German law recognizes the following types of legal entities:

  • Limited Liability Company (GmbH)
  • Joint Stock Corporation (AG)
  • Partnerships
  • Branch

Limited Liability Company (GmbH)

Limited liability companies are the most commonly used and flexible business forms in Germany.

Key aspects of a Limited Liability Company include:

  • May be formed by a single shareholder with no maximum limits;
  • Shareholders may be natural persons or legal entities;
  • 100% foreign ownership is allowed;
  • Shareholder liability is limited to their contribution for shares in the company;
  • Minimum share capital is EUR 25,000;
  • Capital contributions may be in cash or in-kind;
  • At least 25% of cash contributions and the entire non-cash contribution must be paid upon formation, and the total thereof cannot be lower than EUR 12,500;
  • Shares may be transferred with certain notarized documents but may not be listed on an exchange;
  • The company must have at least 1 managing director;
  • An address in Germany must be maintained; and
  • The company must be registered on the Commercial Register.

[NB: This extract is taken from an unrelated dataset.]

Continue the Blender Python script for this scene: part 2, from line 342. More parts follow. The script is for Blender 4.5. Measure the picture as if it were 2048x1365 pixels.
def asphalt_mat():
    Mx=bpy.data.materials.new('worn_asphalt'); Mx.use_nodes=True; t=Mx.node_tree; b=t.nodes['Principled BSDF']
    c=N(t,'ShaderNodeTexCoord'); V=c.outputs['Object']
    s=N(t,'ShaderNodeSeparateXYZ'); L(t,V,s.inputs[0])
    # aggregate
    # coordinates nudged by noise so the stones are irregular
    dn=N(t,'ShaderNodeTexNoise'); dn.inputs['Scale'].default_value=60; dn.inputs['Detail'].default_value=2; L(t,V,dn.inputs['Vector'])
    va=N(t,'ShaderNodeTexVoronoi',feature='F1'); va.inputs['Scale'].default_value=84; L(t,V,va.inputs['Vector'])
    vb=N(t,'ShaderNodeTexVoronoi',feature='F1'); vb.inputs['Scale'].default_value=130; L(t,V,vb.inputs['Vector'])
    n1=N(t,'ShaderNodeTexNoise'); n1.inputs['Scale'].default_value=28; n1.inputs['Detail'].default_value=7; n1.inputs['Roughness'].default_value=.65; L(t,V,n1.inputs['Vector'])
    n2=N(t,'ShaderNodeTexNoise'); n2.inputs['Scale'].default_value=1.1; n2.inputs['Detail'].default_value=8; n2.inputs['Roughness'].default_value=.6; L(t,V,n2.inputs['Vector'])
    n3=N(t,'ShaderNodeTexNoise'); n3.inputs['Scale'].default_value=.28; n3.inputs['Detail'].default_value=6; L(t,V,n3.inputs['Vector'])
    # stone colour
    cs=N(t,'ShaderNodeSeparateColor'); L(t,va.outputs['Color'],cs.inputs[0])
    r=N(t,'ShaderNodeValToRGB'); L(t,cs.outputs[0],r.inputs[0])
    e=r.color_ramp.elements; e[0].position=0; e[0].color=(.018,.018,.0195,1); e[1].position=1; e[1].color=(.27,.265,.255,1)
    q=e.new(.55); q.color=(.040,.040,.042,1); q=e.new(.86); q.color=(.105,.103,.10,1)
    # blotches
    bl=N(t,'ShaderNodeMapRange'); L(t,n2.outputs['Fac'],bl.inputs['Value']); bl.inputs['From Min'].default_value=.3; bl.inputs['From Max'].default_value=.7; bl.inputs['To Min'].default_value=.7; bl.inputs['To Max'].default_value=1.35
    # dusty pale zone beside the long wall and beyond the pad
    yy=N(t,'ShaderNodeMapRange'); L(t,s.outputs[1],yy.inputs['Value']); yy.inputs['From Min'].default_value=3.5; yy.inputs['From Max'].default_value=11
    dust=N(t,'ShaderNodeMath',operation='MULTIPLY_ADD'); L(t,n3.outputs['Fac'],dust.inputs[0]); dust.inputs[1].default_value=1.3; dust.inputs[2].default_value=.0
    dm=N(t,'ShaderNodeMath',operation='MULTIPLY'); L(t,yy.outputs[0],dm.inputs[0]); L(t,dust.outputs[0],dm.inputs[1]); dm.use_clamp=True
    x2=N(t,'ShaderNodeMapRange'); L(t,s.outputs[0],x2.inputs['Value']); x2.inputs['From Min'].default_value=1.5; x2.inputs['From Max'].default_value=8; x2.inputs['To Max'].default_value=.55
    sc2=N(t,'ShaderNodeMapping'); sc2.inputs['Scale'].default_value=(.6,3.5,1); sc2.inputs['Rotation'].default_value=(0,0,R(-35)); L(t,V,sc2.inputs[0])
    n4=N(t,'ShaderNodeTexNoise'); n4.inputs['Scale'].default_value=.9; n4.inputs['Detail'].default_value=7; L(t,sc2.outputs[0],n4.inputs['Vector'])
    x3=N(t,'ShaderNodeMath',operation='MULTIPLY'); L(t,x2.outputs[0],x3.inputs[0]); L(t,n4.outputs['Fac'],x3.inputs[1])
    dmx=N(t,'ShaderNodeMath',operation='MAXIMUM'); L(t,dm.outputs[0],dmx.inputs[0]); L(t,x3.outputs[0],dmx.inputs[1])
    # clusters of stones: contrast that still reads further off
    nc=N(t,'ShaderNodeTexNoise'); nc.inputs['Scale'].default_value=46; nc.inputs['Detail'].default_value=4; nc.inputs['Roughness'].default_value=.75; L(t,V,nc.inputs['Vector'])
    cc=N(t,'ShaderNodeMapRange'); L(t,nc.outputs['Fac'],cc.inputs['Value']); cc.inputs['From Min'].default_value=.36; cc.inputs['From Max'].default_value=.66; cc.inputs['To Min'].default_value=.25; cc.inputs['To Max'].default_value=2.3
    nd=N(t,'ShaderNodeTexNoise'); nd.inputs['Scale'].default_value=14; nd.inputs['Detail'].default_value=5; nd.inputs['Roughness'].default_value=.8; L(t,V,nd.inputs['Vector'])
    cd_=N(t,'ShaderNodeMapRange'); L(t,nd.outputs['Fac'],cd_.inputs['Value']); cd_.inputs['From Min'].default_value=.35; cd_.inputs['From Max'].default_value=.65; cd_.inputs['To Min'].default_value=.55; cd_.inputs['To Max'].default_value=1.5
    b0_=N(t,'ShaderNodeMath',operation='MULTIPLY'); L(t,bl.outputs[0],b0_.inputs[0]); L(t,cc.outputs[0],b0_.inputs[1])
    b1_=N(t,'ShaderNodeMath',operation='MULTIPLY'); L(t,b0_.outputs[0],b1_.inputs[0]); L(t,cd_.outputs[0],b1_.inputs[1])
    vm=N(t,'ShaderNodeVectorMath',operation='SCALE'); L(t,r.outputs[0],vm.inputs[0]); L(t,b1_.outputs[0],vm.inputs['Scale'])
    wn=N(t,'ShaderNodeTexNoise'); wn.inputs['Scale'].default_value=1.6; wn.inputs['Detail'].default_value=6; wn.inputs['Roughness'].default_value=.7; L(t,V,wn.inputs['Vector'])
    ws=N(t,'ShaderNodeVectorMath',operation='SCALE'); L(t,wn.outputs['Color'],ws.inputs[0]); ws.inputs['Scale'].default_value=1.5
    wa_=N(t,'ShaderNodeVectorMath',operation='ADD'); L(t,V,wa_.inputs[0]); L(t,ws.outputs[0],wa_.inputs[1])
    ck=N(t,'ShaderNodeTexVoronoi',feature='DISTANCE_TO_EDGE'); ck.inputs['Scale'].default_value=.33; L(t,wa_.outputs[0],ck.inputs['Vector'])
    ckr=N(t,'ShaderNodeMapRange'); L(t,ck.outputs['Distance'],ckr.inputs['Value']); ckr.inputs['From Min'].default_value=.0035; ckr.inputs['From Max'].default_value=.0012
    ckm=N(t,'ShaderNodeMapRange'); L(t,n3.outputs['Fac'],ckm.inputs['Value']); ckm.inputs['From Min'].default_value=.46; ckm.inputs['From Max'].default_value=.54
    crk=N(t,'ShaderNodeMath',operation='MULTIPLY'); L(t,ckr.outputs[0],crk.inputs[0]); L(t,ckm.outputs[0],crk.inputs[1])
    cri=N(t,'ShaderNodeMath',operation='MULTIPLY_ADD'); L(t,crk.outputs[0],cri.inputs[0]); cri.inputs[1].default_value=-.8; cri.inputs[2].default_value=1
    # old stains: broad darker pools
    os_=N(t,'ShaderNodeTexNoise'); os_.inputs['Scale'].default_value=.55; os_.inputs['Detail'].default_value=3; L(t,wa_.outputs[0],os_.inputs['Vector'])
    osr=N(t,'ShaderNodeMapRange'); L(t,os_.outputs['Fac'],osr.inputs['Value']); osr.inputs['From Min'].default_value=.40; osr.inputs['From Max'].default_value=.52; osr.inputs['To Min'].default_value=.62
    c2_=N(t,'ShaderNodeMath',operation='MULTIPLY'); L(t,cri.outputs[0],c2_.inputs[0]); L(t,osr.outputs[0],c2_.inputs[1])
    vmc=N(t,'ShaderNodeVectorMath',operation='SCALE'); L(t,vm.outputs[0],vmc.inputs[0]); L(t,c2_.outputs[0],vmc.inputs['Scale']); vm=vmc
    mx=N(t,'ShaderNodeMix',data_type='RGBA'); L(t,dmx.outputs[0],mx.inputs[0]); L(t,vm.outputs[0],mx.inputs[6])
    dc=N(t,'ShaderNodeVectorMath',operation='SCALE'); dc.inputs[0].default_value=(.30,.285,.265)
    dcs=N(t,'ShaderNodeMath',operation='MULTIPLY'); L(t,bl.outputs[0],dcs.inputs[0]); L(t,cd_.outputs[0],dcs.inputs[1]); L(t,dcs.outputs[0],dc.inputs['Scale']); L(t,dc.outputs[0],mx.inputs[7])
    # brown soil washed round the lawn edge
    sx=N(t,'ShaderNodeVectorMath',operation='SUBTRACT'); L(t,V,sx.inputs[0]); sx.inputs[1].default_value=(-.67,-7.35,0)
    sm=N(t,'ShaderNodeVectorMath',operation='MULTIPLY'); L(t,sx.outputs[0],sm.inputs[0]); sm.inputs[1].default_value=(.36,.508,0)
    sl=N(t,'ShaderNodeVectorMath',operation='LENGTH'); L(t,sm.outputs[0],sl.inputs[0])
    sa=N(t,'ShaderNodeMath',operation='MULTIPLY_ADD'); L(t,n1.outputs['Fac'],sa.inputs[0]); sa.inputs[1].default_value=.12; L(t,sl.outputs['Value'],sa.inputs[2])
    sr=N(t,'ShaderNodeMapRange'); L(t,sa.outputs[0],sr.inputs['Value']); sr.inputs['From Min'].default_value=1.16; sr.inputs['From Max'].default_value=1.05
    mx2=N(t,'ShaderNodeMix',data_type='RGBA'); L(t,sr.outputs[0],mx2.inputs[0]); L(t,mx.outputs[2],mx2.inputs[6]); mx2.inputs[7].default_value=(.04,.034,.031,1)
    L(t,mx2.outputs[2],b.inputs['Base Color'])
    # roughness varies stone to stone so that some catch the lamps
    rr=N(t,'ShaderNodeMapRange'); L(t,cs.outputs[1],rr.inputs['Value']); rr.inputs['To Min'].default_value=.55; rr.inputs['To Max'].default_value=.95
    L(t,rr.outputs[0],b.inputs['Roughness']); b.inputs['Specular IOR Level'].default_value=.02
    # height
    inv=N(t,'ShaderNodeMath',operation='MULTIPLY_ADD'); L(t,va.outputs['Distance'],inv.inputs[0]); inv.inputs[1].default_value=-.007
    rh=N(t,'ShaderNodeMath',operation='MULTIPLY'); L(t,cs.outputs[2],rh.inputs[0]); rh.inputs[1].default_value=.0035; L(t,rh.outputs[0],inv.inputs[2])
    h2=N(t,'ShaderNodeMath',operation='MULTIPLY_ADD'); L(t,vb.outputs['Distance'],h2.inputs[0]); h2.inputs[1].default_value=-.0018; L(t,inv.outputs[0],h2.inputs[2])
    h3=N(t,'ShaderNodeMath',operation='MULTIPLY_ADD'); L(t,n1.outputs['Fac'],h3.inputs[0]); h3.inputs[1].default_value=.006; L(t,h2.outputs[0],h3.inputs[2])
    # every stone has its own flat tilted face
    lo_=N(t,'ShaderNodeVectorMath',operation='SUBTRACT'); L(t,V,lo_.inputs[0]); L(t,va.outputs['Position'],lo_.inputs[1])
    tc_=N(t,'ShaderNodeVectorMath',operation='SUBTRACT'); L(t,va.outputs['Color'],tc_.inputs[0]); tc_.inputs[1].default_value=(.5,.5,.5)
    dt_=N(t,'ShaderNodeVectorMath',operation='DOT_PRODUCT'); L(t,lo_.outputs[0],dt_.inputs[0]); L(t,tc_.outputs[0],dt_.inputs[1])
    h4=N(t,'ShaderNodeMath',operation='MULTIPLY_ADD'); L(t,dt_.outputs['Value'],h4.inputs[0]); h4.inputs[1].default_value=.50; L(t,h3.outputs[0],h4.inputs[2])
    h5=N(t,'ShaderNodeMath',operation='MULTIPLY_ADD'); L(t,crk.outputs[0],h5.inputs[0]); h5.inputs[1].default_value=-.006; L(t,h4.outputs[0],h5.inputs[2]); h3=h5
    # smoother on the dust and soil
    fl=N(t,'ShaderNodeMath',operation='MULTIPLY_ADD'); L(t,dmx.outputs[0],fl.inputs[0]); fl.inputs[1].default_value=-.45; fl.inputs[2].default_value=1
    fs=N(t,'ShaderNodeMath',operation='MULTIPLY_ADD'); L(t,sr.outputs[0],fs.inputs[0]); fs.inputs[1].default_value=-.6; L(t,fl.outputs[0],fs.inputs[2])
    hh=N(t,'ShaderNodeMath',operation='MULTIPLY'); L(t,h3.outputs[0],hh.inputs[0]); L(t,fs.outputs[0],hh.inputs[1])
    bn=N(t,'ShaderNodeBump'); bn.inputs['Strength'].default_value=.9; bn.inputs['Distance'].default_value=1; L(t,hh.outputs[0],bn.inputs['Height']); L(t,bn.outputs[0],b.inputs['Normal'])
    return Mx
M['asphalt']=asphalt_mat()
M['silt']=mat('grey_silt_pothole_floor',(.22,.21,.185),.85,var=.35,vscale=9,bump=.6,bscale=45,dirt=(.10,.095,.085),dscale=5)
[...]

Germany allows for the formation of so-called mini-limited liability companies (mini GmbH) for smaller entrepreneurs. The minimum required capital of a mini GmbH is only EUR 1, but non-cash contributions are not allowed and 25% of profits must be added to reserves until capital reaches at least EUR 25,000.  

Joint Stock Corporation (AG)

A joint-stock corporation is typically used in Germany when there are a large number of shareholders. The shares of the corporation my listed on a stock exchange.

Key aspects of a Joint Stock Corporation include:

  • May be formed by a single shareholder with no maximum limits;
  • Shareholders may be natural persons or legal entities;
  • 100% foreign ownership is allowed;
  • Shareholder liability is limited to their contribution for shares in the company;
  • Minimum share capital subscribed by founders is EUR 50,000;
  • Shares may be listed and quoted on a stock exchange;
  • The corporation must have at least 1 managing director and a supervisory board that must have at least 3 members; and
  • The corporation must abide by the legal framework as provided in the German Stock Corporation Act, and the articles of association may only deviate from the provisions of the legal framework where this is expressly permitted.

Partnerships

Partnerships may be formed in Germany as general partnerships and limited partnerships.

Key aspects of a General Partnership include:

  • Formed by a partnership agreement with a minimum of 2 partners;
  • All partners are fully liable for the obligations of the partnership, including newly joining partners;
  • All partners are able to engage in the management of the partnership;
  • Partners who exit the partnership remain liable for existing obligations of the partnership for 5 years; and
  • The partnership must be registered on the Commercial Register.

Key aspects of a Limited Partnership include:

  • Formed by a partnership agreement with at least 1 general partner and 1 limited partner;
  • Only general partners are able to engage in the management of the partnership;
  • General partners are fully liable for the obligations of the partnership, while limited partners' liability is limited to their contribution to the partnership;
  • There are no minimum capital requirements; and
  • Limited partnerships need not be registered on the Commercial Register.

Effective 1 July 2021, trading partnerships and professional partnerships can opt to be taxed as a corporation. The option allows partnerships (opting companies) to benefit from the same tax regime as corporations, with the partners treated as limited-liability shareholders, eliminating any differences in taxation.

Branch

Germany allows foreign companies to establish a branch in its own name in order to conduct business in the country. A branch with sufficient autonomy must be registered on the Commercial Register but is not considered a separate legal entity. The parent company is fully liable to the extent of its own assets for the obligations of the branch.